Journalist and podcast producer Angélique Roché partnered with up-and-coming cartoonists Alvin Epps, Millicent Monroe, and Bex Glendining to bring to life First Freedom: The Story of Opal Lee and Juneteenth (Oni, Feb.), a kaleidoscopic graphic biography of educator and activist Opal Lee, known as the “Grandmother of Juneteenth.” This “uplifting” work “shines an overdue spotlight on a modern-day hero," per PW’s review. The narrative is framed via Lee’s memories as she prepares for a white house visit with President Biden to celebrate the recently federally recognized holiday—and winds back through history, as well as Lee’s symbolic 1,400-mile walk in 2016 that helped bring awareness to her campaign for Juneteenth.

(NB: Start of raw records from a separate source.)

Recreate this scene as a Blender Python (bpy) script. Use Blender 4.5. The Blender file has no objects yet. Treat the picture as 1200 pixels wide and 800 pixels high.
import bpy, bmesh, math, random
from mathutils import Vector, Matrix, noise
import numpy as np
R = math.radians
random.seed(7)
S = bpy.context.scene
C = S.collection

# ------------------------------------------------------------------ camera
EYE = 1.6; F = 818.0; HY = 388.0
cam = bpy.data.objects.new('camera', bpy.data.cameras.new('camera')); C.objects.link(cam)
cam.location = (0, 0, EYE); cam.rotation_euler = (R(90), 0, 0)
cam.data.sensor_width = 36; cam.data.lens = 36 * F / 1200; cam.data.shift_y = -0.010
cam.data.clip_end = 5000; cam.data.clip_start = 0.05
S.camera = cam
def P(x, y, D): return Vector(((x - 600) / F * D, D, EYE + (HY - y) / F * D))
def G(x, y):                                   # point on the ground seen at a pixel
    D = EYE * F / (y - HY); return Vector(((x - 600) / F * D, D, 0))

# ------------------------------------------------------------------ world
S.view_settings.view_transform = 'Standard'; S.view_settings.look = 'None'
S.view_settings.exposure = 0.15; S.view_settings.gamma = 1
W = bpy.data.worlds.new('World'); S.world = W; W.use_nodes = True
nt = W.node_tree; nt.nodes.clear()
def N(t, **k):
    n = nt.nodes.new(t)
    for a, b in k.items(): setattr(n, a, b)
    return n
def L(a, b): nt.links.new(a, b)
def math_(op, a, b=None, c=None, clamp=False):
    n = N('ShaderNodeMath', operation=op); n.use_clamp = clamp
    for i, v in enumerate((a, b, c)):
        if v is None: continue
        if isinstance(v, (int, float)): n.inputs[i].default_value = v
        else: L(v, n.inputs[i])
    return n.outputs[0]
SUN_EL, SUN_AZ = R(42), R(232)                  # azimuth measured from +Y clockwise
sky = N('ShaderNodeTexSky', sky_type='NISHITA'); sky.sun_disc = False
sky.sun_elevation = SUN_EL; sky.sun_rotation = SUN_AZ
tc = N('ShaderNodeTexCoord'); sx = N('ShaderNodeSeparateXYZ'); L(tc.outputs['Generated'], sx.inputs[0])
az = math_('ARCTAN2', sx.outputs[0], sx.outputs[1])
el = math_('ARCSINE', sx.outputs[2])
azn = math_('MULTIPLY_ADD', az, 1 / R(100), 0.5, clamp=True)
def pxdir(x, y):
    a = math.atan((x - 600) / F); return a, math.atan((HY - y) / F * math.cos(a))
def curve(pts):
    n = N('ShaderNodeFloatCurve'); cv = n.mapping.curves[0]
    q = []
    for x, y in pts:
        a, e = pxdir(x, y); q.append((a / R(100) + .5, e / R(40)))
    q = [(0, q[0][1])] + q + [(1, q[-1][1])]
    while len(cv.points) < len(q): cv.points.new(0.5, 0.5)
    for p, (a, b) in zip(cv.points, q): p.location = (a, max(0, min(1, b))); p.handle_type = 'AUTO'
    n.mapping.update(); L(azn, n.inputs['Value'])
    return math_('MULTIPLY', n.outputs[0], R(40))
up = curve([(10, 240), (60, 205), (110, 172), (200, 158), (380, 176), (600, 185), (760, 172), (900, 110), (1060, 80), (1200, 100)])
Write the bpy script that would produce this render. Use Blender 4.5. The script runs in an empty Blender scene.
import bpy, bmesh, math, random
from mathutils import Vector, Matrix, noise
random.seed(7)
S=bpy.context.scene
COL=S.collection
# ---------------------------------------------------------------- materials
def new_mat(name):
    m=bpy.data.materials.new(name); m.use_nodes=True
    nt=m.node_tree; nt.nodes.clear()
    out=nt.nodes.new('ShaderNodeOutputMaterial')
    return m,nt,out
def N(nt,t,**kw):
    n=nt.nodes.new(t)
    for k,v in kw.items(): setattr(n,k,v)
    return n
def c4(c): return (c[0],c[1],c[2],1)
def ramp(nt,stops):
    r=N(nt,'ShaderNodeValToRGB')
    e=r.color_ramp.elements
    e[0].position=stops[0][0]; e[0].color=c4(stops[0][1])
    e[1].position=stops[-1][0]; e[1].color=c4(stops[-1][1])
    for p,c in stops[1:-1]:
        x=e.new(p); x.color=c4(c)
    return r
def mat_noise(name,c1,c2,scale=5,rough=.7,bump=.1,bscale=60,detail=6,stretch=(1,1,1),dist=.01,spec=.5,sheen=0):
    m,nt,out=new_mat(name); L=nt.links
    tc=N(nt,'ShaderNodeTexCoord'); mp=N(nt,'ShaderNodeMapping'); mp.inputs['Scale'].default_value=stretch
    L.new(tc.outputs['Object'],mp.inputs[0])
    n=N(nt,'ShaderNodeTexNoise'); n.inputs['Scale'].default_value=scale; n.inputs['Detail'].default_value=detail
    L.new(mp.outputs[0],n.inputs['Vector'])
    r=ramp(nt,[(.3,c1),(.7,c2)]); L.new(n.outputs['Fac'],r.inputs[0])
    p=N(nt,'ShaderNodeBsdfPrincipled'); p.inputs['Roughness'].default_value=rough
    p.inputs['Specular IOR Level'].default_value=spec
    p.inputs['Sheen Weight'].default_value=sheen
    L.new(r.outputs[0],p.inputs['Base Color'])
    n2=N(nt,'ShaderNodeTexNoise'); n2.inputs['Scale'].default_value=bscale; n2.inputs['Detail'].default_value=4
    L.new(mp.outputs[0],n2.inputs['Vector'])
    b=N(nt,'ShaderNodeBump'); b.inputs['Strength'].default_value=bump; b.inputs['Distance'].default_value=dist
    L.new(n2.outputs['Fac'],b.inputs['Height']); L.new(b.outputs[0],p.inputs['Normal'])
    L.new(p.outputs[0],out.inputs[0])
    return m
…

PW talked with Roché about making her graphic nonfiction debut, and why it’s essential to make history accessible to all kinds of readers.
How did you approach creating the overall narrative?
That first week we brought two cameramen, producer, me, and we worked like it was a production schedule. Where do you begin with a century of life? Do we tell this from her great grandmother's perspective, who was a runaway slave? Do we tell this from starting in Louisiana, where her grandfather is actually from—he piled up his children he had had in a horse drawn wagon and came to Texarkana. I don’t believe I was prepared for how incredibly fun and wonderful her story would be. Because Miss Opal would say, ‘when I was younger,’ and she’d mean 30. She didn't mean 12. It took adjusting on what does ‘younger’ meant to a person who retired in the 1970s and has still been full steam ahead ever since.
What guided your decision to braid history and biography together?
You know, with the civil rights movement, we seldom think about people doing the work every day to ensure that the community continues to be strong. That's just as important, though we so seldomly see it juxtaposed against the larger narrative that has been amplified. It was important to me to show that Miss Opal had always been there.
What aspect of Opal Lee’s personality were you most determined to capture?
All of it! I wish I could just bottle her up and give her to everybody. She knows who she is. She doesn’t see an impossible. She's always been the person taking care of people. I wanted to show her to be tenacious and feisty and sassy and confident. Because so many times the voices of people of color, and particularly women of color, are stolen from them. I wanted that love, care, insatiable thirst for knowledge, but also that ultimate educator, to exist. I wanted to make sure people understood that this type of personality is 100 years in the making.
How did Opal Lee respond to the idea of a graphic novel about her life?
Miss Opal is determined to meet people where they are. She wants the story to be told in mediums where people can be inspired to make a change without asking for permission. She wants anybody who would find this more accessible, to be able to access the story in the way that they can process and understand it.
Juneteenth has only recently been recognized nationally since 2021. Why was this book important to publish now, as Opal Lee approaches her 100th year birthday?
Her 100 years is arriving at 160 years from the first celebration of Juneteenth, and at a time where it doesn’t hurt reminding people that we are not so far removed from our past, but also how our past continues to shape our present. It's serendipitous, but it is also fueled by my desire to ensure that Miss Opal and her family were able to hold this book in their hands. They've been with us every step of the way.
It has been a privilege and an honor to be able to tell this story, not just because Opal Lee is so incredible, but because she's human. It was very important that folks could see this book and feel like they too, could make a difference.